Method to solving $a^n + b^n = c$

Question

I have been wondering for a while if there is a method to solving the following form of equation $a^n + b^n = c$ Where a,b,c are all integers. For example, $2^n + 5^n = 29$. One can quickly see that n is 2 but is there a general method?

Answer 1

There is, in general, no closed form solution to the equation $a^x + b^x =c$.

We can (from the monotonicity of the function $x\mapsto a^x + b^x$) show that a solution exists for every $c>0$, but (unless ofcourse if $a=0$ or $b=0$), the solution can only be calculated numerically.

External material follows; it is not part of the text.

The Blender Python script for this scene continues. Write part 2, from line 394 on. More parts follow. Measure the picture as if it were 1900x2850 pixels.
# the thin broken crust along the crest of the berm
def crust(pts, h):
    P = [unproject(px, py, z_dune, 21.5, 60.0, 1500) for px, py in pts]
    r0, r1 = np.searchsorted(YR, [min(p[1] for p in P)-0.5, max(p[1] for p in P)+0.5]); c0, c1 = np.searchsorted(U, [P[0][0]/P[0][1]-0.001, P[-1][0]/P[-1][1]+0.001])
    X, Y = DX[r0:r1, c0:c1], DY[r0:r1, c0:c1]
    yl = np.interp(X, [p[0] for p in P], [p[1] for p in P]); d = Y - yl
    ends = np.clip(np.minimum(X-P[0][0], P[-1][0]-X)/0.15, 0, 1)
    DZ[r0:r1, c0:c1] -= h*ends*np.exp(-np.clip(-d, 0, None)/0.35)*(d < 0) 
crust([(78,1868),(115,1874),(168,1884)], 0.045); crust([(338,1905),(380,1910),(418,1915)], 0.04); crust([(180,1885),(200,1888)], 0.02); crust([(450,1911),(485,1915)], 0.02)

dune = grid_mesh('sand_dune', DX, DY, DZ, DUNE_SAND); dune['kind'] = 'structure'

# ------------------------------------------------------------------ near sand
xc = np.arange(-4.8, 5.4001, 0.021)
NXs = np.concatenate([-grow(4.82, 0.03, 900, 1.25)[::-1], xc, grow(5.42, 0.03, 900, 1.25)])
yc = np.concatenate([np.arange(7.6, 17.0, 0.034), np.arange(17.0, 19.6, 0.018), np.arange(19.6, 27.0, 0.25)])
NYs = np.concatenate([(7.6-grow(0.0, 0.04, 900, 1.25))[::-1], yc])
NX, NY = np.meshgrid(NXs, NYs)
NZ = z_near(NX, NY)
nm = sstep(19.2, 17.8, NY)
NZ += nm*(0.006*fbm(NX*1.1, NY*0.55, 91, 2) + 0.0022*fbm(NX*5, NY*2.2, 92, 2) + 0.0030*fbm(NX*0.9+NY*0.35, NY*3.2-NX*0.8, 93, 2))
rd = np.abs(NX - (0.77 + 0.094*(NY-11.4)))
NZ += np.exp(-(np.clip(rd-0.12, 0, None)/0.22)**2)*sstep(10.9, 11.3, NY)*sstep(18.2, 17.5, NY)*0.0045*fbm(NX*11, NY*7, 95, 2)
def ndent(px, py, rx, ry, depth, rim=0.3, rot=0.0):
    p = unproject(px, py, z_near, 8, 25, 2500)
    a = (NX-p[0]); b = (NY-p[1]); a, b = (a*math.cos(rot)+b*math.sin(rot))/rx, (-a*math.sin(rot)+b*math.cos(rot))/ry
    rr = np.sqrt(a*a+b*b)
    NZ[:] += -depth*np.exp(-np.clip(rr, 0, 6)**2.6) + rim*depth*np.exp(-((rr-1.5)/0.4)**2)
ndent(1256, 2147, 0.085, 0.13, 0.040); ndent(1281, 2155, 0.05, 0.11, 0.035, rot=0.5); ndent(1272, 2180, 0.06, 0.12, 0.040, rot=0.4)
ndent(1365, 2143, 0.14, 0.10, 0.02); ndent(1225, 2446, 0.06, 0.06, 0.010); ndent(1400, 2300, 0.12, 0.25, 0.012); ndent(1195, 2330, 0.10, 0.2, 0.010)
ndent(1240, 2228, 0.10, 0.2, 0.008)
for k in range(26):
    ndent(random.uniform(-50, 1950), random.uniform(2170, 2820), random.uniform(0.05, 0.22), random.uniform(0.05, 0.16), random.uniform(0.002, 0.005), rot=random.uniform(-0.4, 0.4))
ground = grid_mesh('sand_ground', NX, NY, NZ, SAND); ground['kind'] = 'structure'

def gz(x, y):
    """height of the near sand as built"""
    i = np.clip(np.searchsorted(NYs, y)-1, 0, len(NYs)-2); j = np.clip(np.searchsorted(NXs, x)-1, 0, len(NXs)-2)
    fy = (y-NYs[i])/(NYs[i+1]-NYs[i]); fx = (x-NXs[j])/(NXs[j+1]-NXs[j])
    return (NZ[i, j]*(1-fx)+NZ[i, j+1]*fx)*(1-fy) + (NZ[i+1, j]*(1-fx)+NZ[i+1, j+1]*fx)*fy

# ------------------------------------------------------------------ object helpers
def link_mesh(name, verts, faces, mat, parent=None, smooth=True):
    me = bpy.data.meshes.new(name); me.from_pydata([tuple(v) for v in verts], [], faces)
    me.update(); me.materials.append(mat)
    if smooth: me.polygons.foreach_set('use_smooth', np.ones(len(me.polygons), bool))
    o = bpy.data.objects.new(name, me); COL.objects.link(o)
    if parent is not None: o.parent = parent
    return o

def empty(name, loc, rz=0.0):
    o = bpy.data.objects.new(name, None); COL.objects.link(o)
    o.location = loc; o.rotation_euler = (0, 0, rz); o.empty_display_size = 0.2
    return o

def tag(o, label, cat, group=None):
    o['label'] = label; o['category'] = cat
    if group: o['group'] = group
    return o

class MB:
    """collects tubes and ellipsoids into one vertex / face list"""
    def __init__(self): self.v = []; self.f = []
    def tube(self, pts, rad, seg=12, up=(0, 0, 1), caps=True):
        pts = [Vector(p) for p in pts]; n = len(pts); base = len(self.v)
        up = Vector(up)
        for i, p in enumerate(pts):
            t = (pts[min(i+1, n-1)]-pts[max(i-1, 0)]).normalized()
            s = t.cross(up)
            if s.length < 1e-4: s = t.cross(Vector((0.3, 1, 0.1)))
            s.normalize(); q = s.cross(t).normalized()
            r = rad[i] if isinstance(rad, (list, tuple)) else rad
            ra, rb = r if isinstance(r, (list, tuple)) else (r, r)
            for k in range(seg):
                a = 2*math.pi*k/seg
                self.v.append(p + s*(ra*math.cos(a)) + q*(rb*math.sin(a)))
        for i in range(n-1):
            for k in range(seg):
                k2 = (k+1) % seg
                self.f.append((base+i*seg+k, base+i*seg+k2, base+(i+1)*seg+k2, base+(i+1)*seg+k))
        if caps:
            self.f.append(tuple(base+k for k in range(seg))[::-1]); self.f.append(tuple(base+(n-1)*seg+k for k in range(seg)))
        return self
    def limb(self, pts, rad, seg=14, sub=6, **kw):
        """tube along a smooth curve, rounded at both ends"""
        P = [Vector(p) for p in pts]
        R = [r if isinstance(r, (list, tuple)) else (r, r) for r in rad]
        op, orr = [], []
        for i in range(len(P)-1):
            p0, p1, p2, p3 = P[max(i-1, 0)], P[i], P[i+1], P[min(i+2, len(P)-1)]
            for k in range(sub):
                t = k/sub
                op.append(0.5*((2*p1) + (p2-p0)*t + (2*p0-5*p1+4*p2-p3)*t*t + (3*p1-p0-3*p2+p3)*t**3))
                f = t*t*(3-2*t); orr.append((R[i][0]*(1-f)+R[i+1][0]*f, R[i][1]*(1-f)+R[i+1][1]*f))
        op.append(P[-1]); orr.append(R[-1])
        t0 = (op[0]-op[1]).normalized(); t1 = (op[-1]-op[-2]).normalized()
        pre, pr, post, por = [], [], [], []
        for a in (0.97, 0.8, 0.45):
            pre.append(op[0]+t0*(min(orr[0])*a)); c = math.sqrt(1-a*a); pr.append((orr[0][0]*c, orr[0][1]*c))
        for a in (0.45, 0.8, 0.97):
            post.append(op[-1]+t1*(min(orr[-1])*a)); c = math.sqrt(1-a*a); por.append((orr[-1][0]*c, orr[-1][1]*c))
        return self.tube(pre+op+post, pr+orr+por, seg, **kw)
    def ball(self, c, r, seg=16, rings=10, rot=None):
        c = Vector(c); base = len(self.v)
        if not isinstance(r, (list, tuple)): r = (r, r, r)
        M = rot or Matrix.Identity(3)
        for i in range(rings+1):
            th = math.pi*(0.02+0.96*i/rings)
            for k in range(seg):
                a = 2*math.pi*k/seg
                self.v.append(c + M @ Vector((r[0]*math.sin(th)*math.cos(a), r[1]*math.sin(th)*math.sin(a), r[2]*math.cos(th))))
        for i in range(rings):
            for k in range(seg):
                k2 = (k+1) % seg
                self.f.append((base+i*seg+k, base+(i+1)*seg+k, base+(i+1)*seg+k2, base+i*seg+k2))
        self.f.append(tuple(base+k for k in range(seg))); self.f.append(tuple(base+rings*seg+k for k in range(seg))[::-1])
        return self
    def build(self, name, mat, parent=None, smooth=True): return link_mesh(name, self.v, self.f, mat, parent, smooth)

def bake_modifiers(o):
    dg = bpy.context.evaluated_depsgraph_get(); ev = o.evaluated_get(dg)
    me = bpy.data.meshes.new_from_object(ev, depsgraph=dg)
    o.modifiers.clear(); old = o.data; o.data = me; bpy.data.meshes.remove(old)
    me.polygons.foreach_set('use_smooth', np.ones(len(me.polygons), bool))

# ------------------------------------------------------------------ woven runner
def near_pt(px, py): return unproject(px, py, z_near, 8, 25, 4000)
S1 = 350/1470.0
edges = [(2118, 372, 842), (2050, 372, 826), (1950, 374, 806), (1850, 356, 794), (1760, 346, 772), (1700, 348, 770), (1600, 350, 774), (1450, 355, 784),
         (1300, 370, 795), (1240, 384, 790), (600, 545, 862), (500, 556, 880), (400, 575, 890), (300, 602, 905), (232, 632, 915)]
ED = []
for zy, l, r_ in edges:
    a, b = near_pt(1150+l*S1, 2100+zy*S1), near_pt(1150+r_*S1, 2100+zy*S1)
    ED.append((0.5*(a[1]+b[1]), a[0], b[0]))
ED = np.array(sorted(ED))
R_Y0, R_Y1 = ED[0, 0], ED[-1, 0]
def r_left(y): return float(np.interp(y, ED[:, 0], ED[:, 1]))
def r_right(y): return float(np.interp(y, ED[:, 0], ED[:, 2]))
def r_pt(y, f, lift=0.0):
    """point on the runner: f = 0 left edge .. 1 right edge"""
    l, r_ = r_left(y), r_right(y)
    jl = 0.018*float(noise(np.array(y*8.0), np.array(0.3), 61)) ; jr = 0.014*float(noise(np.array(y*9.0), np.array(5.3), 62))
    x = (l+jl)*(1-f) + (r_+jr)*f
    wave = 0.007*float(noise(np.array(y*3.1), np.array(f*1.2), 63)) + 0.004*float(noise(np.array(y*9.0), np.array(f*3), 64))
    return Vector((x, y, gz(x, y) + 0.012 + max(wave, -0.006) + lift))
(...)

That said, if you know an integer solution exists, then you can find it by bisection. First, try to evaluate $a^n+b^n$ for $n=1,2,4,8,16,\dots$ until you reach some value of $n$ for which $a^n+b^n>c$. Then, use bisection to narrow down your choices for $n$. By that I mean:

• Start with $n_1,n_2$ such that $a^{n_1}+b^{n_1}\leq c<a^{n_2}+b^{n_2}$.
• Set $n=\frac{n_1+n_2}{2}$, and evaluate $a^{n}+b^{n}$.
• If $a^{n}+b^{n} < c$, set $n_1$ to $n$. Otherwise, set $n_2$ to $n$.
• Repeat step $1$.

Answer 2

Assume $a\ge b\ge 2$ and we are only interested in integer solutions $n$, we have \begin{equation} n\log a + \log(1 + (b/a)^n) = \log c \end{equation} but $(1 + (b/a)^n)$ is somewhere in $[1, 2]$, hence $ n \le \log_a c\le n + \log_a 2$. This implies \begin{equation} \boxed{n = \lfloor \log_a c\rfloor}\quad \text{if}\quad a > 2 \end{equation} \begin{equation} n = \lfloor\log_2 (c)\rfloor - 1\quad\text{if}\quad a = b = 2 \end{equation} It remains to say when this sole $n$ candidate actually satisfies the equation. If it does not, there is no solution.